The Ottawa Citizen ran a sloppily researched and unbalanced story Tuesday night after the CRTC released its first quarterly report on ITMP complaints. It was the subject of my post called Statistical Insignificance. The story looked at the CRTC’s report and concluded there had been a “sharp jump”, a “public outcry” and cited Michael Geist saying the numbers represented a “big spike in complaints.”

Problem was, nobody looked at the numbers. The story’s writer compared the fourth quarter complaints (27) with the total number of complaints over a two year period since the ITMP rules were in place (59) and presumed that this represented a 400% increase, a figure that a Financial Post editor used to justify its headline of “skyrocketing” complaints when re-running the story.

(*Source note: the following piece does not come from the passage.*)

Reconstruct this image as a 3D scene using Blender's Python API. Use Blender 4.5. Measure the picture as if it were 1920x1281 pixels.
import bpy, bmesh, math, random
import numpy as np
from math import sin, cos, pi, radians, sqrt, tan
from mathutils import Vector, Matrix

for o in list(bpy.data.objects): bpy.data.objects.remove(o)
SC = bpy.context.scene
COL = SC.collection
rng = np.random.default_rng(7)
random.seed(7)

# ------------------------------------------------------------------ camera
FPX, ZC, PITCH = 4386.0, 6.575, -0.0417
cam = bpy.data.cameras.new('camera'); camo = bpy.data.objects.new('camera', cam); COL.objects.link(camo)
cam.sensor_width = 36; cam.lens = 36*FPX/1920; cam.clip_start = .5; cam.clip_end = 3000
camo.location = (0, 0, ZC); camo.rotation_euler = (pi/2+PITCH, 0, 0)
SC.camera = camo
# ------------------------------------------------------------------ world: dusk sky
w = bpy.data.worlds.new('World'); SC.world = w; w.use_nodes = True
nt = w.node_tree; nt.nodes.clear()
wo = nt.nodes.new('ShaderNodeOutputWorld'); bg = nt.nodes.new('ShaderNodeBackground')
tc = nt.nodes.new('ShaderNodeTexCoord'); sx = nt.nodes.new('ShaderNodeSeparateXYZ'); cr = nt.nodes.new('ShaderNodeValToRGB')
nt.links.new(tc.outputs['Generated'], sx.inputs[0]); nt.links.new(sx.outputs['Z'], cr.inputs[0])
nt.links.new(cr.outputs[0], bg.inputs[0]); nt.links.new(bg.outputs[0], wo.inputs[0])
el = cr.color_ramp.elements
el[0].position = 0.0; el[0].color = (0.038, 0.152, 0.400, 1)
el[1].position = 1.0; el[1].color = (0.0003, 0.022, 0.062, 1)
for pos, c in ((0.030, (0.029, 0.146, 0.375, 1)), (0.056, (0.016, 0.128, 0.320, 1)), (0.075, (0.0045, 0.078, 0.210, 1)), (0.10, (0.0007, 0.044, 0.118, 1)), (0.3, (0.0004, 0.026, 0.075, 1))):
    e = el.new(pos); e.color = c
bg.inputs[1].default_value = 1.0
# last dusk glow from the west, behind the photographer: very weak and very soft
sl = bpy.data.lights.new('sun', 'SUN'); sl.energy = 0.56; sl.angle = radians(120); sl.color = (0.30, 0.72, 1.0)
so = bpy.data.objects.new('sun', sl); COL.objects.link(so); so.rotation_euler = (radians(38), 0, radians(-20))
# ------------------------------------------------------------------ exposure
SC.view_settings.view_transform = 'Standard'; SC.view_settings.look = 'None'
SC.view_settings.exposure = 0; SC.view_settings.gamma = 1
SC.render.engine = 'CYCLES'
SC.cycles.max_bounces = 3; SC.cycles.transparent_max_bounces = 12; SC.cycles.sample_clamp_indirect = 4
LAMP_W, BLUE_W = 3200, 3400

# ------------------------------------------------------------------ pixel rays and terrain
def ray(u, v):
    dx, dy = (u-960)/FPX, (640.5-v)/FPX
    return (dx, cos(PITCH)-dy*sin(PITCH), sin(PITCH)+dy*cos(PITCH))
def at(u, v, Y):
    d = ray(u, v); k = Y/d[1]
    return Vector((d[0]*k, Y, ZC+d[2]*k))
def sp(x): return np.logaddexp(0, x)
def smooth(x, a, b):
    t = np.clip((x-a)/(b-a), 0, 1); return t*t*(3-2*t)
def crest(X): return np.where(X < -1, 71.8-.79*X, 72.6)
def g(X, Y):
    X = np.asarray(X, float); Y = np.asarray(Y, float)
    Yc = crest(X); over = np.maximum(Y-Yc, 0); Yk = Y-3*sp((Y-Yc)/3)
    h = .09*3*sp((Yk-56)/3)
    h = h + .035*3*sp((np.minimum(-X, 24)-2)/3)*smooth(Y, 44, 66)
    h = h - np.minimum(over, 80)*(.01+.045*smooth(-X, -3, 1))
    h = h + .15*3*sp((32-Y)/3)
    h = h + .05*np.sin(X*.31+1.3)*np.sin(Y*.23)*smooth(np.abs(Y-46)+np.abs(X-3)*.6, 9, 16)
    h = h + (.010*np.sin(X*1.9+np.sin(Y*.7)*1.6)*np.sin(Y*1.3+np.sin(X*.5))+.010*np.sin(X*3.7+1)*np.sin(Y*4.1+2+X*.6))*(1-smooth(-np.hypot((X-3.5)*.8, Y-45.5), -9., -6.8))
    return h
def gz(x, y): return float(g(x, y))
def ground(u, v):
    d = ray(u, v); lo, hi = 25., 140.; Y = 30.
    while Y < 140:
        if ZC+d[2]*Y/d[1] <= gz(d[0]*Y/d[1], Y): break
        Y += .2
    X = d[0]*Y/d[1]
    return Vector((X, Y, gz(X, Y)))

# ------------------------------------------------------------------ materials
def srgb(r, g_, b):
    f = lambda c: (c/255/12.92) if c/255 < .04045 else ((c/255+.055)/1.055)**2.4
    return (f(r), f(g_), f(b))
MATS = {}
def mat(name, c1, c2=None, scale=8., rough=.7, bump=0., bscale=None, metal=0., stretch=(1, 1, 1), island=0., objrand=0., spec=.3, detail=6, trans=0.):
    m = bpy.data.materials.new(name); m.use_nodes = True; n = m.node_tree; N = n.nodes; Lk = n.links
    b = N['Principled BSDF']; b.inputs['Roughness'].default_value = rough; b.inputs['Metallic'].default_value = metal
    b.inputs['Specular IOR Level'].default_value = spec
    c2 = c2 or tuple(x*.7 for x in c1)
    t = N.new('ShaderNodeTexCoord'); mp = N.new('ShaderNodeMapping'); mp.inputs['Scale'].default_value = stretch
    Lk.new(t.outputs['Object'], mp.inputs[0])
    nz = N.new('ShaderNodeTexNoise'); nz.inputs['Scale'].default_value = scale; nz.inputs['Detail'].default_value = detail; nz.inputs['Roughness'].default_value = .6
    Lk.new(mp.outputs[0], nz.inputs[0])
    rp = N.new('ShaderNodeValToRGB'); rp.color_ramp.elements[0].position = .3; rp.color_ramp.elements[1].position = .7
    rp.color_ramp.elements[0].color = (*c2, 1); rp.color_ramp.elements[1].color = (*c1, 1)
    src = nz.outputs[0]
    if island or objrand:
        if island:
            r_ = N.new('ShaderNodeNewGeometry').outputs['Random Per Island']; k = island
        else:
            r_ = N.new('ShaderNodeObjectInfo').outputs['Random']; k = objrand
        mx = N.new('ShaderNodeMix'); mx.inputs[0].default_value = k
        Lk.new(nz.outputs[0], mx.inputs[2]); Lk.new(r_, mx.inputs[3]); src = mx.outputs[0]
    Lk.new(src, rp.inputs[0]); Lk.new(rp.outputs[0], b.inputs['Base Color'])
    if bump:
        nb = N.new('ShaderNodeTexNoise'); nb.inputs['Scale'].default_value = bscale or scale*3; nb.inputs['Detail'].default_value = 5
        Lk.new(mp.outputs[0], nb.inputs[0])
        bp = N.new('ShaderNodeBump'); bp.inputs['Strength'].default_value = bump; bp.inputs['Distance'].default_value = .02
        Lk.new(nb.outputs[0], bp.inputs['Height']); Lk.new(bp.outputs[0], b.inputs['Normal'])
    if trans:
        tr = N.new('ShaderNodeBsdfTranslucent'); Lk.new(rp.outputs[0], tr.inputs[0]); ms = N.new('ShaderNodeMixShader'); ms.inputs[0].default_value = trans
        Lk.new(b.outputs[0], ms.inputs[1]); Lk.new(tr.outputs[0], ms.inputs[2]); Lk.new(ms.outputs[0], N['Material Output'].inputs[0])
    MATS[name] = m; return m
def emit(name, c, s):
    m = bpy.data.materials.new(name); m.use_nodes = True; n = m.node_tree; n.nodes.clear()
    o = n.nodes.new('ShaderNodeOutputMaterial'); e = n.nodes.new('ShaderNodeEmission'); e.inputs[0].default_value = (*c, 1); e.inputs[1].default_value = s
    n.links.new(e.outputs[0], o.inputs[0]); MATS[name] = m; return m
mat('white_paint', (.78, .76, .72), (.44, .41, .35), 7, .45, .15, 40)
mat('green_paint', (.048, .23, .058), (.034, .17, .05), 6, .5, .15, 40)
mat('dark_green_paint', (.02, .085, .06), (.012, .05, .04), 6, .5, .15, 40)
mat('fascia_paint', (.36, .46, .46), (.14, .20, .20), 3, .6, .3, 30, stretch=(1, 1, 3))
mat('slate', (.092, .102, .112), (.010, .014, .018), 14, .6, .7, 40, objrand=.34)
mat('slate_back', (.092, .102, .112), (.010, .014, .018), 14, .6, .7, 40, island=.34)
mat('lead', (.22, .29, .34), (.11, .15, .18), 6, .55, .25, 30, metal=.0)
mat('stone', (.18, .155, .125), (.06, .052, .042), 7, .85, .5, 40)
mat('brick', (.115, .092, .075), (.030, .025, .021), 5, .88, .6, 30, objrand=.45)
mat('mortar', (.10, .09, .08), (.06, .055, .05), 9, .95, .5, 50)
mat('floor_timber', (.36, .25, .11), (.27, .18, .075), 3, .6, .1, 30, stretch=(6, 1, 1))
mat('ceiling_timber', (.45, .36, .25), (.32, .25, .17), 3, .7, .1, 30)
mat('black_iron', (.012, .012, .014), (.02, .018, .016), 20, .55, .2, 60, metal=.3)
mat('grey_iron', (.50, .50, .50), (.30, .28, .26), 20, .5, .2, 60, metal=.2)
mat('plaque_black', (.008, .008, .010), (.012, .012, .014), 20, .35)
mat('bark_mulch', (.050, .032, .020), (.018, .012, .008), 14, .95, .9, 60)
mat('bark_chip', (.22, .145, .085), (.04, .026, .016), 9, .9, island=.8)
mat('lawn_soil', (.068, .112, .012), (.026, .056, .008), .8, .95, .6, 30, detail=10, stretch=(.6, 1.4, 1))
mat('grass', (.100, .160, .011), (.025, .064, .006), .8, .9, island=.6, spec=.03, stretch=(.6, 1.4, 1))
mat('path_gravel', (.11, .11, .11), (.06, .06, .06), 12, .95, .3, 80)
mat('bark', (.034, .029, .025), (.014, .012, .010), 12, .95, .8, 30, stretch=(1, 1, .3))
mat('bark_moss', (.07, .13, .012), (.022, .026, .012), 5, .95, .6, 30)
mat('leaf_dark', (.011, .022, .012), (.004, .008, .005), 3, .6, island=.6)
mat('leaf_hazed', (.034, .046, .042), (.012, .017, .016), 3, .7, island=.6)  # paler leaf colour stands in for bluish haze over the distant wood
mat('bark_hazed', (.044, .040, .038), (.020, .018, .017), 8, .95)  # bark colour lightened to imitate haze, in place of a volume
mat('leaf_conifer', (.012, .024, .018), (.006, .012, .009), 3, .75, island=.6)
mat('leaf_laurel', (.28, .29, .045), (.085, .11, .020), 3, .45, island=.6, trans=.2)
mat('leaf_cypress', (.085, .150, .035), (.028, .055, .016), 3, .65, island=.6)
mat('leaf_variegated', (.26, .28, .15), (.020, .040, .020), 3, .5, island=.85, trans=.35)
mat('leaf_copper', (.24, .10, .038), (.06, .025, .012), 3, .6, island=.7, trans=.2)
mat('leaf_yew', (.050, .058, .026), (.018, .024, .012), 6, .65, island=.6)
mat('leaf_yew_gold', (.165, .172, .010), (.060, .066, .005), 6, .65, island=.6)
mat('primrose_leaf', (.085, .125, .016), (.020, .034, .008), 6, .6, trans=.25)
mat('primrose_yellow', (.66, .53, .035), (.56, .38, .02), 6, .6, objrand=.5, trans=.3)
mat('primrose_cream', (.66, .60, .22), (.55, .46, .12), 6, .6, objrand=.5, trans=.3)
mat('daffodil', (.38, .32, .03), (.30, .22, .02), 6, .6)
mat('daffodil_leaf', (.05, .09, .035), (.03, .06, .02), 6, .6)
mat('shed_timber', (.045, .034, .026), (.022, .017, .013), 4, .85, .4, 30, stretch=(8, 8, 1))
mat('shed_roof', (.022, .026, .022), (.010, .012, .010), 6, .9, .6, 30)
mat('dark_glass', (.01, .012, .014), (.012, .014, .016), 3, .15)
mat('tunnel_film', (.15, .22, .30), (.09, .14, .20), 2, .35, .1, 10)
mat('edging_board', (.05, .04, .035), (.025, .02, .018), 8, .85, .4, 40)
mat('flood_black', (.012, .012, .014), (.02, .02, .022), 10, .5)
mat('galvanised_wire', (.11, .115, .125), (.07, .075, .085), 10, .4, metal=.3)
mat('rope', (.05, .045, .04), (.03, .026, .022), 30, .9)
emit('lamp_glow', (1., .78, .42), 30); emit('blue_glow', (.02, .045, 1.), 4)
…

Another Financial Post story also referred to the mythical “sharp jump” in complaints.

The story even tried to explain the “big spike”:

In September 2011, the CRTC issued a bulletin announcing improved reporting practices for Internet complaints, which could be responsible for the recent spike in public concern.

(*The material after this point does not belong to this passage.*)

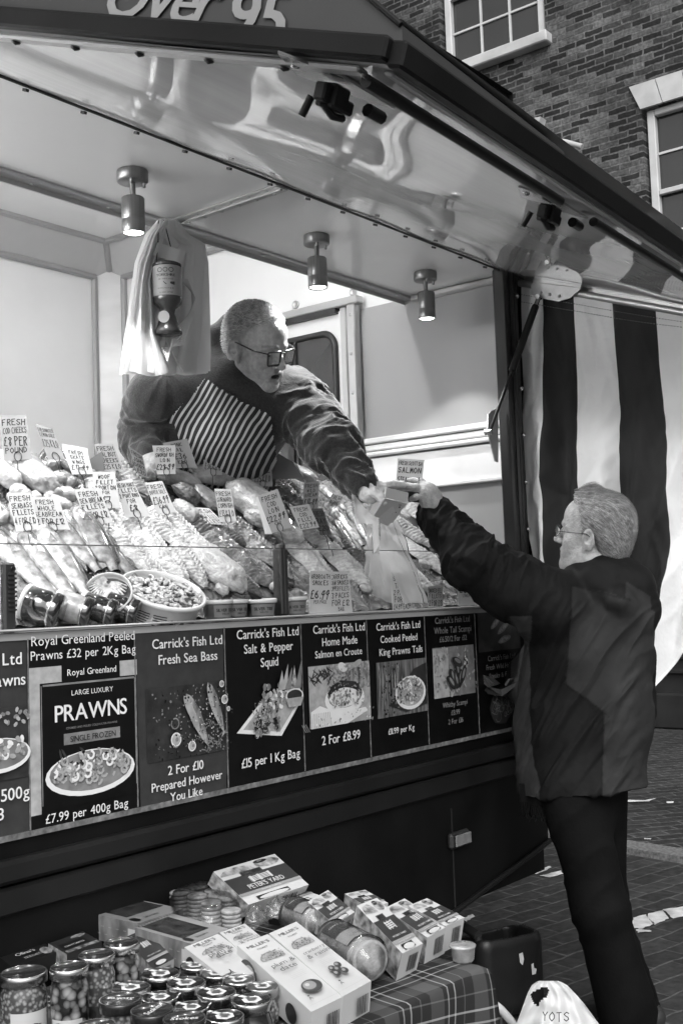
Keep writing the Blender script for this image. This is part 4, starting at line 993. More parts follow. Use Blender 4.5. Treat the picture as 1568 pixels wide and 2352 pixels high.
def lay(p0, p1, lift):
    a = slope(*p0, lift); b = slope(*p1, lift); ax = unit(b-a); n = SLN; lat = np.cross(n, ax)
    return a, b, ax, lat, n
def fish_item(kind, p0, p1, wd, th, lift, label, M=None, seed=None, bend=0.0, tone=1.0, cat='fish'):
    a, b, ax, lat, n = lay(p0, p1, lift); L = np.linalg.norm(b-a); sd = seed if seed is not None else random.randint(1, 9999)
    rg = random.Random(sd); g = MB(); ctr = (a+b)/2
    def place(t, s, z, bd=bend):    # t along 0..1, s lateral metres, z up metres
        return a+ax*(t*L)+lat*(s+bd*L*math.sin(PI*t)*.25)+n*z
    if kind == 'whole':
        nt, ns = 34, 20; V = []; C = []
        for i in range(nt):
            t = i/(nt-1)
            h = wd/2*(max(t, 0)**.5*2.1*(1-t*.72)**1.15 if t < .86 else .34*(1-(t-.86)*1.2)); h = max(h, .002)
            h *= 1.0 if t > .02 else .3
            wz = th/2*min(1, (t*7+.12)**.6)*(1-.75*t**1.6)
            for j in range(ns):
                an = 2*PI*j/ns; s_ = h*math.cos(an); z = wz*math.sin(an); 
                if abs(t-.22) < .012 and math.sin(an) > 0: z *= .90
                V.append(place(t, s_, z+wz*.7))
                bk = math.cos(an)   # +1 back, -1 belly
                c = np.interp(bk, [-1, -.3, .2, .5, 1], [2.3, 2.0, .9, .35, .2])
                if t < .22: c *= .75
                C.append(c*tone*(.85+.3*rg.random()))
        F = [(i*ns+j, i*ns+(j+1) % ns, (i+1)*ns+(j+1) % ns, (i+1)*ns+j) for i in range(nt-1) for j in range(ns)]
        g.add(V, F, 0, True); nb = len(g.v)
        tl = wd*.42
        for sgn in (1, -1):
            pts = [place(.97, 0, th*.10), place(1.0, sgn*wd*.08, th*.1), place(1.0+tl/L*1.3, sgn*tl*.75, th*.12), place(1.0+tl/L*.55, 0, th*.1)]; g.add(pts, [(0, 1, 2, 3)], 0)
        for k in range(9):
            t0, t1 = .30+k*.045, .30+(k+1)*.045; hh = lambda t: wd/2*(max(t, 0)**.5*2.1*(1-t*.72)**1.15)*.96
            f0 = .012*math.sin(PI*k/9)+.004; f1 = .012*math.sin(PI*(k+1)/9)+.004
            g.add([place(t0, hh(t0), th*.35), place(t1, hh(t1), th*.35), place(t1+.02, hh(t1)+f1, th*.33), place(t0+.02, hh(t0)+f0, th*.33)], [(0, 1, 2, 3)], 0)
        pf = [place(.26, -.01, th*.86), place(.40, -.03*wd/.08, th*.80), place(.42, -.012, th*.86)]; g.add(pf, [(0, 1, 2)], 0)
        C += [.5*tone]*(len(g.v)-nb); g.col = C
        t = thing('whole_fish', ctr, label, cat, FISHG['whole']); part('fish_body', g, M or M_SILVER, t)
        e = MB(); e.lathe([(.0052, 0), (.004, .0025), (0, .0035)], 12, place(.105, .004, th*.70), np.stack([ax, lat, n], 1)); part('eye', e, M_EYE, t)
        return t
    if kind == 'fillet' or kind == 'smoked':
        nu, nv = 46, 18; C = []
        ph = rg.uniform(0, 6)
        def fn(u, v):
            s = v*2-1
            w_ = wd/2*(.55+.55*math.sin(PI*min(1, u*.9+.12))**.7)*(1-.55*max(0, u-.6)/.4)*(1+.10*math.sin(u*9+ph)+.05*math.sin(u*23+ph))
            w_ *= 1+.12*(mnoise.noise((u*5+sd, s*.4, 3.))); 
            z = th*(1-abs(s)**2.6)*(1-.5*u**2)*min(1, (u*9+.25))*min(1, (1-u)*7+.15)
            z *= 1-.30*math.exp(-(s/.10)**2)            # centre furrow
            z += .0030*math.sin((u*L+abs(s)*wd*.45)*520)*(1-abs(s)**4)*min(1, z/.006)
            z += .0040*mnoise.noise((u*L*28+sd, s*wd*20, 1.))*min(1, z/.006)+.0035*mnoise.noise((u*L*90, s*wd*80, sd))*min(1, z/.006)
            C.append(tone*(1-.22*math.exp(-(s/.09)**2)+.30*mnoise.noise((u*6+sd, s*2, 7.))+.12*math.sin((u*L+abs(s)*wd*.45)*520))*(1-.2*(abs(s)**8)))
            curl = .010*math.sin(u*5+ph)
            return place(u, s*w_, max(z, 0)+curl*(1-u)*.5)
        g.grid(fn, 72, 26); g.col = C
        nm = 'fish_fillet' if kind == 'fillet' else 'smoked_fillet'
        g.grid(lambda u, v: place(u, (v*2-1)*wd*.35, -.004), 2, 2); g.col = C+[tone*.6]*4
        return solo(nm, g, M or (M_WHITEF if kind == 'fillet' else M_SMOKED), label, 'fish fillet', FISHG[kind], loc=ctr)
    if kind in ('loin', 'piece'):
        nu, nv = (34, 26) if kind == 'loin' else (18, 12); C = []; ph = rg.uniform(0, 6)
        def fn(u, v):
            th_ = PI*v; an = 2*PI*u
            d = np.array([math.cos(th_), math.sin(th_)*math.cos(an), math.sin(th_)*math.sin(an)])
            e = np.sign(d)*np.abs(d)**.8
            r = 1+.16*mnoise.noise((d[0]*1.7+sd, d[1]*1.7, d[2]*1.7))+.07*mnoise.noise((d[0]*5, d[1]*5+sd, d[2]*5))+.025*mnoise.noise((d[0]*14+sd, d[1]*14, d[2]*14))
            C.append(tone*(1+.18*mnoise.noise((d[0]*3+sd, d[1]*3, d[2]*2))))
            return place(.5+e[0]*r*.5, e[1]*r*wd/2, th*.38+e[2]*r*th/2)
        g.grid(fn, nu, nv, closeu=True); g.col = C
        return solo('fish_loin' if kind == 'loin' else 'fish_piece', g, M or (M_WHITEF if kind == 'loin' else M_ROE), label, 'fish loin' if kind == 'loin' else 'fish piece', FISHG[kind], loc=ctr)
W, Fi, S, Lo, Pc = 'whole', 'fillet', 'smoked', 'loin', 'piece'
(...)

None of the reporters, editors or expert commentators considered how the data in the previous period was distributed across the two years. I thought it would be unlikely to be even distribution, but apparently, no one bothered to ask the CRTC what the numbers looked like.

So I did.

The CRTC told me that there were 25 complaints in the period  July 1 to September 30.

Twenty five in the third quarter of 2011 versus 27 in the fourth quarter.

Skyrocketing, sharp jump, big spike?